**STATED PROBLEM**
Retype the listing that follows, word for word.

**DATA PROVIDED**
_ _ _

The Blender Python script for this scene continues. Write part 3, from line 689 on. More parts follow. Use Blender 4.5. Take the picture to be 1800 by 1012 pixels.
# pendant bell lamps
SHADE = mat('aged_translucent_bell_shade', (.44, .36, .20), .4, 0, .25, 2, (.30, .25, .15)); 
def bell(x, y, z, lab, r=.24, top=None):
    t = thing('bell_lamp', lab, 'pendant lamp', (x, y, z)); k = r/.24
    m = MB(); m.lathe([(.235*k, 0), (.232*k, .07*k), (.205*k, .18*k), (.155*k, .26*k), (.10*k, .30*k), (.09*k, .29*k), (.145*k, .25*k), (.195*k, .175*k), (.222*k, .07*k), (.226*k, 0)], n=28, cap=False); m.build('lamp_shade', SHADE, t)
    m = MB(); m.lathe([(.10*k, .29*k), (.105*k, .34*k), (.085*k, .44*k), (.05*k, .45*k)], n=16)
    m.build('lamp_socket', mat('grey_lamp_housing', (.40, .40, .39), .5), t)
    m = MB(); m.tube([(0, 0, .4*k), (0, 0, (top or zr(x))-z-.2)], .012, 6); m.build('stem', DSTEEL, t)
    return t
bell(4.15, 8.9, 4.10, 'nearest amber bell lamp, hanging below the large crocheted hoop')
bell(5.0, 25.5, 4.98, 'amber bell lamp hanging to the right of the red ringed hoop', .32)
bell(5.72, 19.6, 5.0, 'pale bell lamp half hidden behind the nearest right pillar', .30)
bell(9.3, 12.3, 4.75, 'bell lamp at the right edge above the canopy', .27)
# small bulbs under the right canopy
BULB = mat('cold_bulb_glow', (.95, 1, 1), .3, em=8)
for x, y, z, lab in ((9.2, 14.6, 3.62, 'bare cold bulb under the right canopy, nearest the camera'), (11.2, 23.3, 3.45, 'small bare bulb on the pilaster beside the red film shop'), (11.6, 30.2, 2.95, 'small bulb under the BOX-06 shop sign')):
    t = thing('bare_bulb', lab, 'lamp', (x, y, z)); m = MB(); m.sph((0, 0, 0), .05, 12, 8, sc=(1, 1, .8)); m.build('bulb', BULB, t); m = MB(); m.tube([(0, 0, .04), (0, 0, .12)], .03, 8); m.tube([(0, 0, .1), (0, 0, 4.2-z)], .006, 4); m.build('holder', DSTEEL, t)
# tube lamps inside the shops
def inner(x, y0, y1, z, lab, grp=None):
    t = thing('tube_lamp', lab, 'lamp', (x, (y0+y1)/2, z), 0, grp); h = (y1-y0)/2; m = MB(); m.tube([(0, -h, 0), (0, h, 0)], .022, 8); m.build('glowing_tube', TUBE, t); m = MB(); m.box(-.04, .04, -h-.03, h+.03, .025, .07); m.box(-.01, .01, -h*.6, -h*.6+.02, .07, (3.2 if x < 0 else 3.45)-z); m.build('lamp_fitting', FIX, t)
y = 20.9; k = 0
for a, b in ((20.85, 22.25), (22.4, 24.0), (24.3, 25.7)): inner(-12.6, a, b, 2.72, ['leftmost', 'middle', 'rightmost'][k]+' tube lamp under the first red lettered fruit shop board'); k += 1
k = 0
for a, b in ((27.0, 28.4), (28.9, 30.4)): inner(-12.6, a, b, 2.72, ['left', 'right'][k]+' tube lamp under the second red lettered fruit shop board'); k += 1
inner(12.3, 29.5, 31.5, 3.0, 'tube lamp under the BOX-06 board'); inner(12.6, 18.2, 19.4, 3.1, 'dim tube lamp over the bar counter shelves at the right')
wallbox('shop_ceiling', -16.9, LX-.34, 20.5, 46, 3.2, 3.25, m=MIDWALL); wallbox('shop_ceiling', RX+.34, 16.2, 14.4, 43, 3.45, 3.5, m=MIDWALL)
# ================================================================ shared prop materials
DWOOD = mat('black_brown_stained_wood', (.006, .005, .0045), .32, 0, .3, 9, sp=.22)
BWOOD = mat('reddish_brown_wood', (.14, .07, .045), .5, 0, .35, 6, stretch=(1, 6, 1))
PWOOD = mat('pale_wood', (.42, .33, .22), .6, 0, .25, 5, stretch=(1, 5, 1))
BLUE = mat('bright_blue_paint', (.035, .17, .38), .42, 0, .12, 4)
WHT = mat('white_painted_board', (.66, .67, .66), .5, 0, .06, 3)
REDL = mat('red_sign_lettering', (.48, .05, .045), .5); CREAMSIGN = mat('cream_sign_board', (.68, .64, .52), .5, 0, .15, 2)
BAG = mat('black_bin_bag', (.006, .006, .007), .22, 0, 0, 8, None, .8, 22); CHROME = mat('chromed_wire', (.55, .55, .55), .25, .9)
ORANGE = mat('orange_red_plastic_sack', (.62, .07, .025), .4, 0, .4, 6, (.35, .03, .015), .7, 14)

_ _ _

**TASK OUTPUT**
The Blender Python script for this scene continues. Write part 3, from line 689 on. More parts follow. Use Blender 4.5. Take the picture to be 1800 by 1012 pixels.
# pendant bell lamps
SHADE = mat('aged_translucent_bell_shade', (.44, .36, .20), .4, 0, .25, 2, (.30, .25, .15)); 
def bell(x, y, z, lab, r=.24, top=None):
    t = thing('bell_lamp', lab, 'pendant lamp', (x, y, z)); k = r/.24
    m = MB(); m.lathe([(.235*k, 0), (.232*k, .07*k), (.205*k, .18*k), (.155*k, .26*k), (.10*k, .30*k), (.09*k, .29*k), (.145*k, .25*k), (.195*k, .175*k), (.222*k, .07*k), (.226*k, 0)], n=28, cap=False); m.build('lamp_shade', SHADE, t)
    m = MB(); m.lathe([(.10*k, .29*k), (.105*k, .34*k), (.085*k, .44*k), (.05*k, .45*k)], n=16)
    m.build('lamp_socket', mat('grey_lamp_housing', (.40, .40, .39), .5), t)
    m = MB(); m.tube([(0, 0, .4*k), (0, 0, (top or zr(x))-z-.2)], .012, 6); m.build('stem', DSTEEL, t)
    return t
bell(4.15, 8.9, 4.10, 'nearest amber bell lamp, hanging below the large crocheted hoop')
bell(5.0, 25.5, 4.98, 'amber bell lamp hanging to the right of the red ringed hoop', .32)
bell(5.72, 19.6, 5.0, 'pale bell lamp half hidden behind the nearest right pillar', .30)
bell(9.3, 12.3, 4.75, 'bell lamp at the right edge above the canopy', .27)
# small bulbs under the right canopy
BULB = mat('cold_bulb_glow', (.95, 1, 1), .3, em=8)
for x, y, z, lab in ((9.2, 14.6, 3.62, 'bare cold bulb under the right canopy, nearest the camera'), (11.2, 23.3, 3.45, 'small bare bulb on the pilaster beside the red film shop'), (11.6, 30.2, 2.95, 'small bulb under the BOX-06 shop sign')):
    t = thing('bare_bulb', lab, 'lamp', (x, y, z)); m = MB(); m.sph((0, 0, 0), .05, 12, 8, sc=(1, 1, .8)); m.build('bulb', BULB, t); m = MB(); m.tube([(0, 0, .04), (0, 0, .12)], .03, 8); m.tube([(0, 0, .1), (0, 0, 4.2-z)], .006, 4); m.build('holder', DSTEEL, t)
# tube lamps inside the shops
def inner(x, y0, y1, z, lab, grp=None):
    t = thing('tube_lamp', lab, 'lamp', (x, (y0+y1)/2, z), 0, grp); h = (y1-y0)/2; m = MB(); m.tube([(0, -h, 0), (0, h, 0)], .022, 8); m.build('glowing_tube', TUBE, t); m = MB(); m.box(-.04, .04, -h-.03, h+.03, .025, .07); m.box(-.01, .01, -h*.6, -h*.6+.02, .07, (3.2 if x < 0 else 3.45)-z); m.build('lamp_fitting', FIX, t)
y = 20.9; k = 0
for a, b in ((20.85, 22.25), (22.4, 24.0), (24.3, 25.7)): inner(-12.6, a, b, 2.72, ['leftmost', 'middle', 'rightmost'][k]+' tube lamp under the first red lettered fruit shop board'); k += 1
k = 0
for a, b in ((27.0, 28.4), (28.9, 30.4)): inner(-12.6, a, b, 2.72, ['left', 'right'][k]+' tube lamp under the second red lettered fruit shop board'); k += 1
inner(12.3, 29.5, 31.5, 3.0, 'tube lamp under the BOX-06 board'); inner(12.6, 18.2, 19.4, 3.1, 'dim tube lamp over the bar counter shelves at the right')
wallbox('shop_ceiling', -16.9, LX-.34, 20.5, 46, 3.2, 3.25, m=MIDWALL); wallbox('shop_ceiling', RX+.34, 16.2, 14.4, 43, 3.45, 3.5, m=MIDWALL)
# ================================================================ shared prop materials
DWOOD = mat('black_brown_stained_wood', (.006, .005, .0045), .32, 0, .3, 9, sp=.22)
BWOOD = mat('reddish_brown_wood', (.14, .07, .045), .5, 0, .35, 6, stretch=(1, 6, 1))
PWOOD = mat('pale_wood', (.42, .33, .22), .6, 0, .25, 5, stretch=(1, 5, 1))
BLUE = mat('bright_blue_paint', (.035, .17, .38), .42, 0, .12, 4)
WHT = mat('white_painted_board', (.66, .67, .66), .5, 0, .06, 3)
REDL = mat('red_sign_lettering', (.48, .05, .045), .5); CREAMSIGN = mat('cream_sign_board', (.68, .64, .52), .5, 0, .15, 2)
BAG = mat('black_bin_bag', (.006, .006, .007), .22, 0, 0, 8, None, .8, 22); CHROME = mat('chromed_wire', (.55, .55, .55), .25, .9)
ORANGE = mat('orange_red_plastic_sack', (.62, .07, .025), .4, 0, .4, 6, (.35, .03, .015), .7, 14)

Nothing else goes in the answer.